(Task directions): It is required that all of the data be written out exactly.

(Provided information):
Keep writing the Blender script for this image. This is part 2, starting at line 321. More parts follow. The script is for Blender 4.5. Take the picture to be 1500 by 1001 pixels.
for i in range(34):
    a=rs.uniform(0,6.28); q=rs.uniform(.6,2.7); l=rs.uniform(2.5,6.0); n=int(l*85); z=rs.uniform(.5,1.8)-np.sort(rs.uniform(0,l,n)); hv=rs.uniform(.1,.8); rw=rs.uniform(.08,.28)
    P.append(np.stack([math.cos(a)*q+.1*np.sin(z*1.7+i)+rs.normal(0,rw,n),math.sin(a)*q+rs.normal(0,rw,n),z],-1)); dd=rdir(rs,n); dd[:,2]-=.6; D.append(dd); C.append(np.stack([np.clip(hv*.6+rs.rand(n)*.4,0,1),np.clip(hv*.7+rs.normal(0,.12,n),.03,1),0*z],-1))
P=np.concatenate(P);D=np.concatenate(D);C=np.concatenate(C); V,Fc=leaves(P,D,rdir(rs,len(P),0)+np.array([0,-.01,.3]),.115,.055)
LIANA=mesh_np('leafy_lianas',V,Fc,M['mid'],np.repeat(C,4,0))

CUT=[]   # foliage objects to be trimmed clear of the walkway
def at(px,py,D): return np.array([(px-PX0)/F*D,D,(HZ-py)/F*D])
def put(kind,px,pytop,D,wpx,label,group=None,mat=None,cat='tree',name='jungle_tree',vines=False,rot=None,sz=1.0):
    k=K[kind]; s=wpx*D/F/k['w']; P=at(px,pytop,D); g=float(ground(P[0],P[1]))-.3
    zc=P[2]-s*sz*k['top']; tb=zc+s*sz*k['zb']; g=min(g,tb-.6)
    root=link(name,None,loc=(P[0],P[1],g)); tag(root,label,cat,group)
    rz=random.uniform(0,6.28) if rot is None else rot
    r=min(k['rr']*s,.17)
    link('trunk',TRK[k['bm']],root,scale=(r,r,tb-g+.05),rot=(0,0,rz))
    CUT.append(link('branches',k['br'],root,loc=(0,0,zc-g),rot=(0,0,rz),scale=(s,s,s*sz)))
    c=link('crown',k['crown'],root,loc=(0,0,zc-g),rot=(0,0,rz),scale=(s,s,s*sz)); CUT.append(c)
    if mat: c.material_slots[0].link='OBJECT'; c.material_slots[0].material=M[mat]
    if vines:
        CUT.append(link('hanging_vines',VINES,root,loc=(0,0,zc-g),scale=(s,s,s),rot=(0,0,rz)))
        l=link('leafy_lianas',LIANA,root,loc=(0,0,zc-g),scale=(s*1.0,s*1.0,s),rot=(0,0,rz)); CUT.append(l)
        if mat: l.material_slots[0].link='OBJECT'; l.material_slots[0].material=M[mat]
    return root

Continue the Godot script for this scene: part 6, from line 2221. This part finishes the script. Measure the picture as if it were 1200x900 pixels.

(Complete output):
Keep writing the Blender script for this image. This is part 2, starting at line 321. More parts follow. The script is for Blender 4.5. Take the picture to be 1500 by 1001 pixels.
for i in range(34):
    a=rs.uniform(0,6.28); q=rs.uniform(.6,2.7); l=rs.uniform(2.5,6.0); n=int(l*85); z=rs.uniform(.5,1.8)-np.sort(rs.uniform(0,l,n)); hv=rs.uniform(.1,.8); rw=rs.uniform(.08,.28)
    P.append(np.stack([math.cos(a)*q+.1*np.sin(z*1.7+i)+rs.normal(0,rw,n),math.sin(a)*q+rs.normal(0,rw,n),z],-1)); dd=rdir(rs,n); dd[:,2]-=.6; D.append(dd); C.append(np.stack([np.clip(hv*.6+rs.rand(n)*.4,0,1),np.clip(hv*.7+rs.normal(0,.12,n),.03,1),0*z],-1))
P=np.concatenate(P);D=np.concatenate(D);C=np.concatenate(C); V,Fc=leaves(P,D,rdir(rs,len(P),0)+np.array([0,-.01,.3]),.115,.055)
LIANA=mesh_np('leafy_lianas',V,Fc,M['mid'],np.repeat(C,4,0))

CUT=[]   # foliage objects to be trimmed clear of the walkway
def at(px,py,D): return np.array([(px-PX0)/F*D,D,(HZ-py)/F*D])
def put(kind,px,pytop,D,wpx,label,group=None,mat=None,cat='tree',name='jungle_tree',vines=False,rot=None,sz=1.0):
    k=K[kind]; s=wpx*D/F/k['w']; P=at(px,pytop,D); g=float(ground(P[0],P[1]))-.3
    zc=P[2]-s*sz*k['top']; tb=zc+s*sz*k['zb']; g=min(g,tb-.6)
    root=link(name,None,loc=(P[0],P[1],g)); tag(root,label,cat,group)
    rz=random.uniform(0,6.28) if rot is None else rot
    r=min(k['rr']*s,.17)
    link('trunk',TRK[k['bm']],root,scale=(r,r,tb-g+.05),rot=(0,0,rz))
    CUT.append(link('branches',k['br'],root,loc=(0,0,zc-g),rot=(0,0,rz),scale=(s,s,s*sz)))
    c=link('crown',k['crown'],root,loc=(0,0,zc-g),rot=(0,0,rz),scale=(s,s,s*sz)); CUT.append(c)
    if mat: c.material_slots[0].link='OBJECT'; c.material_slots[0].material=M[mat]
    if vines:
        CUT.append(link('hanging_vines',VINES,root,loc=(0,0,zc-g),scale=(s,s,s),rot=(0,0,rz)))
        l=link('leafy_lianas',LIANA,root,loc=(0,0,zc-g),scale=(s*1.0,s*1.0,s),rot=(0,0,rz)); CUT.append(l)
        if mat: l.material_slots[0].link='OBJECT'; l.material_slots[0].material=M[mat]
    return root

Continue the Godot script for this scene: part 6, from line 2221. This part finishes the script. Measure the picture as if it were 1200x900 pixels.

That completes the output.